> Data:
_ _ _ _

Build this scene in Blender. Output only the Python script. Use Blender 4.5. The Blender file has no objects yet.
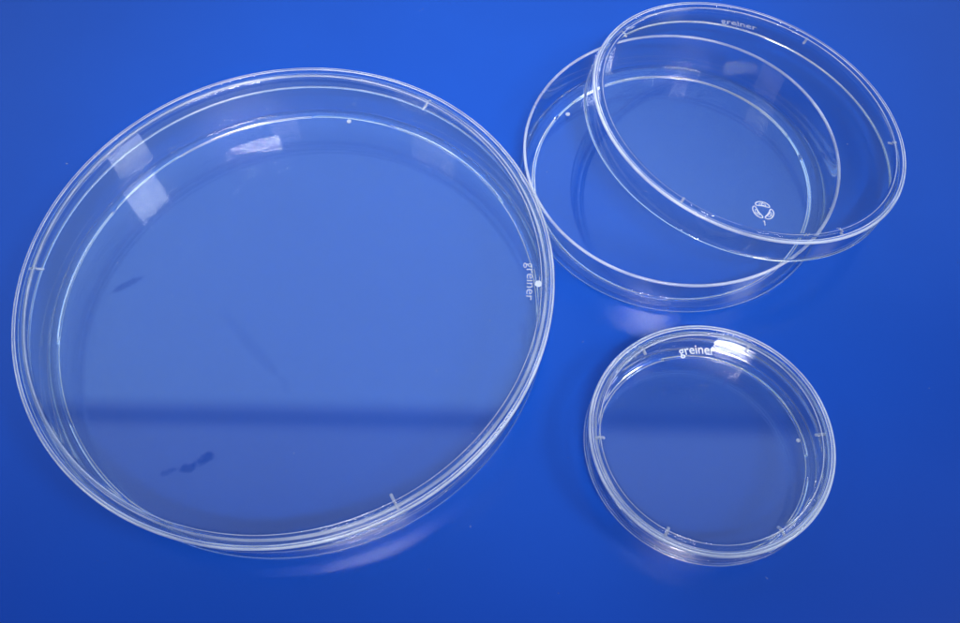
import bpy, bmesh, math, random
from mathutils import Vector, Matrix
random.seed(7)
MM = 0.001
sc = bpy.context.scene
col = sc.collection
R = math.radians

# ------------------------------------------------------------------ materials
def nodes(m):
    m.use_nodes = True
    return m.node_tree.nodes, m.node_tree.links

def clear_plastic(name, rough=0.0, tint=(0.985, 0.99, 0.995), ior=1.57, bump=0.0):
    m = bpy.data.materials.new(name)
    n, l = nodes(m)
    b = n['Principled BSDF']
    b.inputs['Base Color'].default_value = (*tint, 1)
    b.inputs['Roughness'].default_value = rough
    b.inputs['IOR'].default_value = ior
    b.inputs['Transmission Weight'].default_value = 1.0
    if bump:
        tc = n.new('ShaderNodeTexCoord')
        t = n.new('ShaderNodeTexNoise'); t.inputs['Scale'].default_value = 45; t.inputs['Detail'].default_value = 1.5
        bp = n.new('ShaderNodeBump'); bp.inputs['Strength'].default_value = bump; bp.inputs['Distance'].default_value = 0.0004
        l.new(tc.outputs['Object'], t.inputs['Vector'])
        l.new(t.outputs['Fac'], bp.inputs['Height'])
        l.new(bp.outputs['Normal'], b.inputs['Normal'])
    return m

def flat_sheet(name, ior=1.57, bump=0.012):
    # flat moulded sheet: Fresnel mirror over clear transmission (no visible bending through a parallel sheet)
    m = bpy.data.materials.new(name)
    n, l = nodes(m)
    n.remove(n['Principled BSDF'])
    out = n['Material Output']
    geo = n.new('ShaderNodeNewGeometry')
    mi = n.new('ShaderNodeMix'); mi.inputs[2].default_value = ior; mi.inputs[3].default_value = 1 / ior
    l.new(geo.outputs['Backfacing'], mi.inputs[0])
    fr = n.new('ShaderNodeFresnel'); l.new(mi.outputs[0], fr.inputs['IOR'])
    tr = n.new('ShaderNodeBsdfTransparent'); tr.inputs[0].default_value = (.99, .993, .997, 1)
    gl = n.new('ShaderNodeBsdfGlossy'); gl.inputs['Roughness'].default_value = 0.012
    tc = n.new('ShaderNodeTexCoord')
    t = n.new('ShaderNodeTexNoise'); t.inputs['Scale'].default_value = 22; t.inputs['Detail'].default_value = 1
    bp = n.new('ShaderNodeBump'); bp.inputs['Strength'].default_value = bump; bp.inputs['Distance'].default_value = 0.0006
    l.new(tc.outputs['Object'], t.inputs['Vector']); l.new(t.outputs['Fac'], bp.inputs['Height'])
    l.new(bp.outputs['Normal'], gl.inputs['Normal'])
    mx = n.new('ShaderNodeMixShader')
    l.new(fr.outputs[0], mx.inputs[0]); l.new(tr.outputs[0], mx.inputs[1]); l.new(gl.outputs[0], mx.inputs[2])
    # static dust: rare tiny pale specks on the moulded sheet
    vo = n.new('ShaderNodeTexVoronoi'); vo.inputs['Scale'].default_value = 105
    l.new(tc.outputs['Object'], vo.inputs['Vector'])
    lt = n.new('ShaderNodeMath'); lt.operation = 'LESS_THAN'; lt.inputs[1].default_value = .016
    l.new(vo.outputs['Distance'], lt.inputs[0])
    sm = n.new('ShaderNodeMath'); sm.operation = 'MULTIPLY'; sm.inputs[1].default_value = .35
    l.new(lt.outputs[0], sm.inputs[0])
    df = n.new('ShaderNodeBsdfDiffuse'); df.inputs[0].default_value = (.8, .84, .9, 1)
    m2 = n.new('ShaderNodeMixShader')
    l.new(sm.outputs[0], m2.inputs[0]); l.new(mx.outputs[0], m2.inputs[1]); l.new(df.outputs[0], m2.inputs[2])
    l.new(m2.outputs[0], out.inputs['Surface'])
    return m

def frosted(name, amount, color=(0.86, 0.9, 0.95)):
    m = bpy.data.materials.new(name)
    n, l = nodes(m)
    out = n['Material Output']
    b = n['Principled BSDF']
    b.inputs['Base Color'].default_value = (*color, 1)
    b.inputs['Roughness'].default_value = 0.45
    tr = n.new('ShaderNodeBsdfTransparent')
    mx = n.new('ShaderNodeMixShader'); mx.inputs['Fac'].default_value = amount
    l.new(tr.outputs[0], mx.inputs[1]); l.new(b.outputs[0], mx.inputs[2])
    l.new(mx.outputs[0], out.inputs['Surface'])
    return m

def moulded_edge(name, milk=.30):
    # rounded rims and corners: clear plastic with the faint milkiness of a moulding edge
    m = clear_plastic(name, rough=0.12)
    n, l = nodes(m)
    out = n['Material Output']; b = n['Principled BSDF']
    d = n.new('ShaderNodeBsdfDiffuse'); d.inputs[0].default_value = (.88, .91, .96, 1)
    mx = n.new('ShaderNodeMixShader')
    tc = n.new('ShaderNodeTexCoord')
    t = n.new('ShaderNodeTexNoise'); t.inputs['Scale'].default_value = 55; t.inputs['Detail'].default_value = 2
    mr = n.new('ShaderNodeMapRange'); mr.inputs['From Min'].default_value = .3; mr.inputs['From Max'].default_value = .7
    mr.inputs['To Min'].default_value = milk * .55; mr.inputs['To Max'].default_value = milk * 1.35
    l.new(tc.outputs['Object'], t.inputs['Vector']); l.new(t.outputs['Fac'], mr.inputs['Value'])
    l.new(mr.outputs['Result'], mx.inputs[0]); l.new(b.outputs[0], mx.inputs[1]); l.new(d.outputs[0], mx.inputs[2])
    l.new(mx.outputs[0], out.inputs['Surface'])
    return m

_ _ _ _

> Task prompt: Copy every line of the data word for word, omitting the images.

> In response:
Build this scene in Blender. Output only the Python script. Use Blender 4.5. The Blender file has no objects yet.
import bpy, bmesh, math, random
from mathutils import Vector, Matrix
random.seed(7)
MM = 0.001
sc = bpy.context.scene
col = sc.collection
R = math.radians

# ------------------------------------------------------------------ materials
def nodes(m):
    m.use_nodes = True
    return m.node_tree.nodes, m.node_tree.links

def clear_plastic(name, rough=0.0, tint=(0.985, 0.99, 0.995), ior=1.57, bump=0.0):
    m = bpy.data.materials.new(name)
    n, l = nodes(m)
    b = n['Principled BSDF']
    b.inputs['Base Color'].default_value = (*tint, 1)
    b.inputs['Roughness'].default_value = rough
    b.inputs['IOR'].default_value = ior
    b.inputs['Transmission Weight'].default_value = 1.0
    if bump:
        tc = n.new('ShaderNodeTexCoord')
        t = n.new('ShaderNodeTexNoise'); t.inputs['Scale'].default_value = 45; t.inputs['Detail'].default_value = 1.5
        bp = n.new('ShaderNodeBump'); bp.inputs['Strength'].default_value = bump; bp.inputs['Distance'].default_value = 0.0004
        l.new(tc.outputs['Object'], t.inputs['Vector'])
        l.new(t.outputs['Fac'], bp.inputs['Height'])
        l.new(bp.outputs['Normal'], b.inputs['Normal'])
    return m

def flat_sheet(name, ior=1.57, bump=0.012):
    # flat moulded sheet: Fresnel mirror over clear transmission (no visible bending through a parallel sheet)
    m = bpy.data.materials.new(name)
    n, l = nodes(m)
    n.remove(n['Principled BSDF'])
    out = n['Material Output']
    geo = n.new('ShaderNodeNewGeometry')
    mi = n.new('ShaderNodeMix'); mi.inputs[2].default_value = ior; mi.inputs[3].default_value = 1 / ior
    l.new(geo.outputs['Backfacing'], mi.inputs[0])
    fr = n.new('ShaderNodeFresnel'); l.new(mi.outputs[0], fr.inputs['IOR'])
    tr = n.new('ShaderNodeBsdfTransparent'); tr.inputs[0].default_value = (.99, .993, .997, 1)
    gl = n.new('ShaderNodeBsdfGlossy'); gl.inputs['Roughness'].default_value = 0.012
    tc = n.new('ShaderNodeTexCoord')
    t = n.new('ShaderNodeTexNoise'); t.inputs['Scale'].default_value = 22; t.inputs['Detail'].default_value = 1
    bp = n.new('ShaderNodeBump'); bp.inputs['Strength'].default_value = bump; bp.inputs['Distance'].default_value = 0.0006
    l.new(tc.outputs['Object'], t.inputs['Vector']); l.new(t.outputs['Fac'], bp.inputs['Height'])
    l.new(bp.outputs['Normal'], gl.inputs['Normal'])
    mx = n.new('ShaderNodeMixShader')
    l.new(fr.outputs[0], mx.inputs[0]); l.new(tr.outputs[0], mx.inputs[1]); l.new(gl.outputs[0], mx.inputs[2])
    # static dust: rare tiny pale specks on the moulded sheet
    vo = n.new('ShaderNodeTexVoronoi'); vo.inputs['Scale'].default_value = 105
    l.new(tc.outputs['Object'], vo.inputs['Vector'])
    lt = n.new('ShaderNodeMath'); lt.operation = 'LESS_THAN'; lt.inputs[1].default_value = .016
    l.new(vo.outputs['Distance'], lt.inputs[0])
    sm = n.new('ShaderNodeMath'); sm.operation = 'MULTIPLY'; sm.inputs[1].default_value = .35
    l.new(lt.outputs[0], sm.inputs[0])
    df = n.new('ShaderNodeBsdfDiffuse'); df.inputs[0].default_value = (.8, .84, .9, 1)
    m2 = n.new('ShaderNodeMixShader')
    l.new(sm.outputs[0], m2.inputs[0]); l.new(mx.outputs[0], m2.inputs[1]); l.new(df.outputs[0], m2.inputs[2])
    l.new(m2.outputs[0], out.inputs['Surface'])
    return m

def frosted(name, amount, color=(0.86, 0.9, 0.95)):
    m = bpy.data.materials.new(name)
    n, l = nodes(m)
    out = n['Material Output']
    b = n['Principled BSDF']
    b.inputs['Base Color'].default_value = (*color, 1)
    b.inputs['Roughness'].default_value = 0.45
    tr = n.new('ShaderNodeBsdfTransparent')
    mx = n.new('ShaderNodeMixShader'); mx.inputs['Fac'].default_value = amount
    l.new(tr.outputs[0], mx.inputs[1]); l.new(b.outputs[0], mx.inputs[2])
    l.new(mx.outputs[0], out.inputs['Surface'])
    return m

def moulded_edge(name, milk=.30):
    # rounded rims and corners: clear plastic with the faint milkiness of a moulding edge
    m = clear_plastic(name, rough=0.12)
    n, l = nodes(m)
    out = n['Material Output']; b = n['Principled BSDF']
    d = n.new('ShaderNodeBsdfDiffuse'); d.inputs[0].default_value = (.88, .91, .96, 1)
    mx = n.new('ShaderNodeMixShader')
    tc = n.new('ShaderNodeTexCoord')
    t = n.new('ShaderNodeTexNoise'); t.inputs['Scale'].default_value = 55; t.inputs['Detail'].default_value = 2
    mr = n.new('ShaderNodeMapRange'); mr.inputs['From Min'].default_value = .3; mr.inputs['From Max'].default_value = .7
    mr.inputs['To Min'].default_value = milk * .55; mr.inputs['To Max'].default_value = milk * 1.35
    l.new(tc.outputs['Object'], t.inputs['Vector']); l.new(t.outputs['Fac'], mr.inputs['Value'])
    l.new(mr.outputs['Result'], mx.inputs[0]); l.new(b.outputs[0], mx.inputs[1]); l.new(d.outputs[0], mx.inputs[2])
    l.new(mx.outputs[0], out.inputs['Surface'])
    return m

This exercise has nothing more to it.